◆ TASK REQUIREMENTS: Determine how many lines of the data below contain "picture", then give only that number.

◆ RECORDS FOR PROCESSING:
--
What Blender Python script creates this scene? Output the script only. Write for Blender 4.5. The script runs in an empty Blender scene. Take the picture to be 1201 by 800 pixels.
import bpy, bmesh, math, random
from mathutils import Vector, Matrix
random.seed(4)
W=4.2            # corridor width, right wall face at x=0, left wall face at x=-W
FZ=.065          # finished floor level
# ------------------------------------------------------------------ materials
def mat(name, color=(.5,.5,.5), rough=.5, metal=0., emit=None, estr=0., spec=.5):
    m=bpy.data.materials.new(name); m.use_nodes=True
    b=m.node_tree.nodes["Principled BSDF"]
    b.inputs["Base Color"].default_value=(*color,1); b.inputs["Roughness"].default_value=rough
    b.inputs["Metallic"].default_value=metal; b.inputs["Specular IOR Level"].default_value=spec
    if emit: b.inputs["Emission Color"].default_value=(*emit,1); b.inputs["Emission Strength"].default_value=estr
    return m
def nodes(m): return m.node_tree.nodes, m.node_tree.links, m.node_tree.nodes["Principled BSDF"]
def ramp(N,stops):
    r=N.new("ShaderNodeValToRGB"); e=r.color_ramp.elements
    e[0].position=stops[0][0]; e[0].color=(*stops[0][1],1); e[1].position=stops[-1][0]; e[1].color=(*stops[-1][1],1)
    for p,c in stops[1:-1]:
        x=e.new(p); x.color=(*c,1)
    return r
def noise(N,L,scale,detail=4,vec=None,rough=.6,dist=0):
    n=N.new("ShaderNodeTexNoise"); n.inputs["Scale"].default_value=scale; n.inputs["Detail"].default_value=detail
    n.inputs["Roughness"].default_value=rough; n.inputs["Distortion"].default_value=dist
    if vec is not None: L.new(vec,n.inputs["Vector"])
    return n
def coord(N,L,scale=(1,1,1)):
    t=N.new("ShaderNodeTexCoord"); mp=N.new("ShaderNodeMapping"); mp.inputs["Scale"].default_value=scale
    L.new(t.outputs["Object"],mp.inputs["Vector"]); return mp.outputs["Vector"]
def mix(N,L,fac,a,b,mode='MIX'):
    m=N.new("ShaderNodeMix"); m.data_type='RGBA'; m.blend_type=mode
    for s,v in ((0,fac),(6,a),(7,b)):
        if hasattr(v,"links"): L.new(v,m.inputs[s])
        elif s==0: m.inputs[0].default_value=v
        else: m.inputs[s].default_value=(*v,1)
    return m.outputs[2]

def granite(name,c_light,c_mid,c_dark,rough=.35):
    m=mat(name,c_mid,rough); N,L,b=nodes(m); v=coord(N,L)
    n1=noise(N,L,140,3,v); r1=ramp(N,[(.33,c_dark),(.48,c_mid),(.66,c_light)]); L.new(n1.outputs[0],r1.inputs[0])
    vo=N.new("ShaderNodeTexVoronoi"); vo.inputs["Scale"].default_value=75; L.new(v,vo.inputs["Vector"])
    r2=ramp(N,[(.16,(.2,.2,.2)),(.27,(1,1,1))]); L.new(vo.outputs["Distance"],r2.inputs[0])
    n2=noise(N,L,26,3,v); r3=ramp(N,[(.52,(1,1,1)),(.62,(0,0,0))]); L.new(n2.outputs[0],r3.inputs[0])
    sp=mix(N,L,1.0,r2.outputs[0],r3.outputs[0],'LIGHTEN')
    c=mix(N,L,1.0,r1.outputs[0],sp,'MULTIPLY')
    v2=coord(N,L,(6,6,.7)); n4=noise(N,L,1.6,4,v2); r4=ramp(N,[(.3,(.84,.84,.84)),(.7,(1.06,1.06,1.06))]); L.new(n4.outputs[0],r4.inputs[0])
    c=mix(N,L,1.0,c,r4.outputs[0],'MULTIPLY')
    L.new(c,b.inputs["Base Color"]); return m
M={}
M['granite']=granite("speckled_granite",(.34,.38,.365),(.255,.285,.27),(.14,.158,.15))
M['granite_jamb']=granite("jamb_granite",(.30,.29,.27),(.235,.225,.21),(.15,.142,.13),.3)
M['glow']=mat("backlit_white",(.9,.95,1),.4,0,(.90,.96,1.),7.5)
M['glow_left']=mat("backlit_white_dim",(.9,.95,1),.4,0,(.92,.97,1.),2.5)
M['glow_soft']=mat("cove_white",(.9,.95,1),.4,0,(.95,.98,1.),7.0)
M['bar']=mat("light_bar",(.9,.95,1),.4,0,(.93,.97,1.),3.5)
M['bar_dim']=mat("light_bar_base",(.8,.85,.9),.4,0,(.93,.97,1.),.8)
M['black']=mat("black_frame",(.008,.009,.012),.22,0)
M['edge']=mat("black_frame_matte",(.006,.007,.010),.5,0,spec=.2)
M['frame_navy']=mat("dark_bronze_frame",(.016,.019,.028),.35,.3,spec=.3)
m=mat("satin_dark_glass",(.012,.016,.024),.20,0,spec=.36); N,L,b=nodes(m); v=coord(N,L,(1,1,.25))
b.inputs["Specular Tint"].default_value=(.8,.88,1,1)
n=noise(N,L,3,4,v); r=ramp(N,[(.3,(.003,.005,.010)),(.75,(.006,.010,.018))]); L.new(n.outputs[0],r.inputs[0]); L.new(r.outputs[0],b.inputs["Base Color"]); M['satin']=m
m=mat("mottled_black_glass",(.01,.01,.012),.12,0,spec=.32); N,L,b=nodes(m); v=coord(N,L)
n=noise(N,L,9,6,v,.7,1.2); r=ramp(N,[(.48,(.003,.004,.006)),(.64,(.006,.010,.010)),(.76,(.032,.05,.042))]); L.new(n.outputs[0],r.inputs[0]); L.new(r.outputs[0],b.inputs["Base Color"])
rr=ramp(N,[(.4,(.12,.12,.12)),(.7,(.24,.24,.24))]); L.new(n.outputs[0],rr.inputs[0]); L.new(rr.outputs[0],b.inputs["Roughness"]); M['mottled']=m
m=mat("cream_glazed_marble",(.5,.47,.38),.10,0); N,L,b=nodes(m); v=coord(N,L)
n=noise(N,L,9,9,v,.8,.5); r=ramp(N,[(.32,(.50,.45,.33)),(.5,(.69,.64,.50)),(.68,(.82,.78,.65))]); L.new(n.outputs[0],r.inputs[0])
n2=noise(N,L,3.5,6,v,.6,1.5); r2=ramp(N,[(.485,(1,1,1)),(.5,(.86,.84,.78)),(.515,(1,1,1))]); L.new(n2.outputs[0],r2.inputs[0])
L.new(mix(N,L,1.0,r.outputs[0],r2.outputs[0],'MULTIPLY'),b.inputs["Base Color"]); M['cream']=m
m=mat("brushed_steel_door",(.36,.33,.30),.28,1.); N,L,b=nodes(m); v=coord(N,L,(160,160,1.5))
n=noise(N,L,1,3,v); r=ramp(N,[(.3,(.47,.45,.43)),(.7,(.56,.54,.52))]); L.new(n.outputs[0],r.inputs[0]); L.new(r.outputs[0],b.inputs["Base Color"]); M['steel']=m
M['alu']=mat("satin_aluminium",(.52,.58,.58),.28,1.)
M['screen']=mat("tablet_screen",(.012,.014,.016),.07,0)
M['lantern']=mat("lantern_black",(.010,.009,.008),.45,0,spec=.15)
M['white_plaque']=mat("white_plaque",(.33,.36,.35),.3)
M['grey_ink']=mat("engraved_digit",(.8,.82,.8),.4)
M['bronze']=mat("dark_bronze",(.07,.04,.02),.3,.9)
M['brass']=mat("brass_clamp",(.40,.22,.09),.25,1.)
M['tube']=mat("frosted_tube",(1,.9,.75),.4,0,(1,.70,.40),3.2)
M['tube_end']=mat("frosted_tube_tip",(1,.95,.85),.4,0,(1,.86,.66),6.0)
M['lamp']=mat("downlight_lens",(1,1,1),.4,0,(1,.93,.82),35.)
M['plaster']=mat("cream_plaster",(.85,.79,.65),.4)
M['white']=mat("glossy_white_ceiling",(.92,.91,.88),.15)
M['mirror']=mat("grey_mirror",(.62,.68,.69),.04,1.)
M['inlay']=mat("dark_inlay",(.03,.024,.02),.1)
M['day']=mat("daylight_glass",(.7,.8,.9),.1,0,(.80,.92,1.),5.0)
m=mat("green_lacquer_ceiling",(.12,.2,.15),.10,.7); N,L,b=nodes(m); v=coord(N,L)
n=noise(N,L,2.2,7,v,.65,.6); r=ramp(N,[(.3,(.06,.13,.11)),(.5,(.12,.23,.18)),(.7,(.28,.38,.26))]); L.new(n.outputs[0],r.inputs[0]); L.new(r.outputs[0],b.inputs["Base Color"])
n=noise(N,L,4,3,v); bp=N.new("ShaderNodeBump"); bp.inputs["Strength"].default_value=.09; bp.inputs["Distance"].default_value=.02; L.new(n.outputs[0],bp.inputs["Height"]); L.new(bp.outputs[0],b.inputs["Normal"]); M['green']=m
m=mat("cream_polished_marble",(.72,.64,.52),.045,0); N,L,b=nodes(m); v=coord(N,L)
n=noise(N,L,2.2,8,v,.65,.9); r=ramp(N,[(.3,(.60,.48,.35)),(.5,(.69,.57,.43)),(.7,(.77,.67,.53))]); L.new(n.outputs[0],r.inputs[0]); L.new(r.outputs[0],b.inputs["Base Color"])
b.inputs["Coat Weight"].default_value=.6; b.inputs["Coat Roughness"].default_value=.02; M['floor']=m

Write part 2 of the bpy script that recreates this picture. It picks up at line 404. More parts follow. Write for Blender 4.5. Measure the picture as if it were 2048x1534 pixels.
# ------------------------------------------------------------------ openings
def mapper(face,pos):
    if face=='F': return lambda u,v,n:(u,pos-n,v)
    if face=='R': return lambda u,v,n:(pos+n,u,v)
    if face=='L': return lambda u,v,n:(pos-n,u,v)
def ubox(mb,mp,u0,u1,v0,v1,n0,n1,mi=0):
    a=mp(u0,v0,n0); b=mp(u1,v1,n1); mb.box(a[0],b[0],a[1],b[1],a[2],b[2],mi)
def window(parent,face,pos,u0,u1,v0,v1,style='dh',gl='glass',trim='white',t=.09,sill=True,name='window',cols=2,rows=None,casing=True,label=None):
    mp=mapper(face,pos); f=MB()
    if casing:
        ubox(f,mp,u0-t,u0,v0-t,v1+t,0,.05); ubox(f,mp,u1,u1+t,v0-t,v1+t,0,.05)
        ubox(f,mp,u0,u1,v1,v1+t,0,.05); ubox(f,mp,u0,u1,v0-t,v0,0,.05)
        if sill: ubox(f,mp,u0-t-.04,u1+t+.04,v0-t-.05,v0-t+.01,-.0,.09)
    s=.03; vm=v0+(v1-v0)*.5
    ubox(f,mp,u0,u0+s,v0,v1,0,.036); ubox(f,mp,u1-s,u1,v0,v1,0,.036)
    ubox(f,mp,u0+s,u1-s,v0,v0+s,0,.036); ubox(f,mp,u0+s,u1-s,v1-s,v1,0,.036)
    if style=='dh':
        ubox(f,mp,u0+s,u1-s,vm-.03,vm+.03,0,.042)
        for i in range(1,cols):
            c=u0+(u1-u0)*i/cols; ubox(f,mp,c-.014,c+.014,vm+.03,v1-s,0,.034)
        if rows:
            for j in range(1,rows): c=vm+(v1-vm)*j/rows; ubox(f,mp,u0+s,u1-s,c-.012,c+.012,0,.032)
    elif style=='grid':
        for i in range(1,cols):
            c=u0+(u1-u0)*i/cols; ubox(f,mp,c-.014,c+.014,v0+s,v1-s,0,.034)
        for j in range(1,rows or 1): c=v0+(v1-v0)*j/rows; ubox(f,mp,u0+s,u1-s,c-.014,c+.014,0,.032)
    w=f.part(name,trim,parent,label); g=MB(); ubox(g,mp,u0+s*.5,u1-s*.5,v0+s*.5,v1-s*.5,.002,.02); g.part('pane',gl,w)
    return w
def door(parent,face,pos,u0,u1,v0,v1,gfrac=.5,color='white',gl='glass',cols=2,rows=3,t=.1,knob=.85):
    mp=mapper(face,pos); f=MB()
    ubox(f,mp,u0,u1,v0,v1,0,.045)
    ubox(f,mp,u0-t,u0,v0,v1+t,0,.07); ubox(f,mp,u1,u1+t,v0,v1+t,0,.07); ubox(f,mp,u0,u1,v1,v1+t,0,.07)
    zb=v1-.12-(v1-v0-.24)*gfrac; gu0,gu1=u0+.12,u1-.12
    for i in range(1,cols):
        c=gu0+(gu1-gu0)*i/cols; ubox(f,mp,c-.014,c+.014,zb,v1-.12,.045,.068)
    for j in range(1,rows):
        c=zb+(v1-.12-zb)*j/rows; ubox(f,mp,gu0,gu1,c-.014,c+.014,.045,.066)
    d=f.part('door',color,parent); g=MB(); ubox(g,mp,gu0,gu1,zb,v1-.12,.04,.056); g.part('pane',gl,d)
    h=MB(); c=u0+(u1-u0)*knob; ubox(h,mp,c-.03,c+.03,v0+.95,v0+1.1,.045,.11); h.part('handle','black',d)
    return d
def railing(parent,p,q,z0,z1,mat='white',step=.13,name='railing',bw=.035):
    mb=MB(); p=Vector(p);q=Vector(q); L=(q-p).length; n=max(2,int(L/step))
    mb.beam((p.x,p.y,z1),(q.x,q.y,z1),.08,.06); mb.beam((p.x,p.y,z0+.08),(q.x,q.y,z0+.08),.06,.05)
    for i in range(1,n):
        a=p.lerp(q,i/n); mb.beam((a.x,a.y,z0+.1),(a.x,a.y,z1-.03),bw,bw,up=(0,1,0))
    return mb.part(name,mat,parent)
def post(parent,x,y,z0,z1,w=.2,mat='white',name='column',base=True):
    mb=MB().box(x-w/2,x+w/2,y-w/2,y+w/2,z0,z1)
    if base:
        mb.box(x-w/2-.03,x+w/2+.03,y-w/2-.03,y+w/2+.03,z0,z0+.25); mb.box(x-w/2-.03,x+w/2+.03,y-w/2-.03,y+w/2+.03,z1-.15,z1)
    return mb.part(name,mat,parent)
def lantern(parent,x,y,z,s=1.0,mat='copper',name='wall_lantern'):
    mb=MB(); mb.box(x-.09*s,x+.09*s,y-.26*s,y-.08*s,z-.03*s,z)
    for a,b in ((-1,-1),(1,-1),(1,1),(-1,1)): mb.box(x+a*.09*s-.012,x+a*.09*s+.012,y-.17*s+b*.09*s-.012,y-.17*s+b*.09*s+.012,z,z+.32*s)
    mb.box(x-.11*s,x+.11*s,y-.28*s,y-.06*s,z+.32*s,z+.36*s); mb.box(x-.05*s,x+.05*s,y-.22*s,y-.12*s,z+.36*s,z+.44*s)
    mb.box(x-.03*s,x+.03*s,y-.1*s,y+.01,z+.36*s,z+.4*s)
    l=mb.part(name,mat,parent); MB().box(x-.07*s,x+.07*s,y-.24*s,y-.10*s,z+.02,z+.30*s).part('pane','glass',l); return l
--
◆ RESPONSE TO THE EXERCISE: 2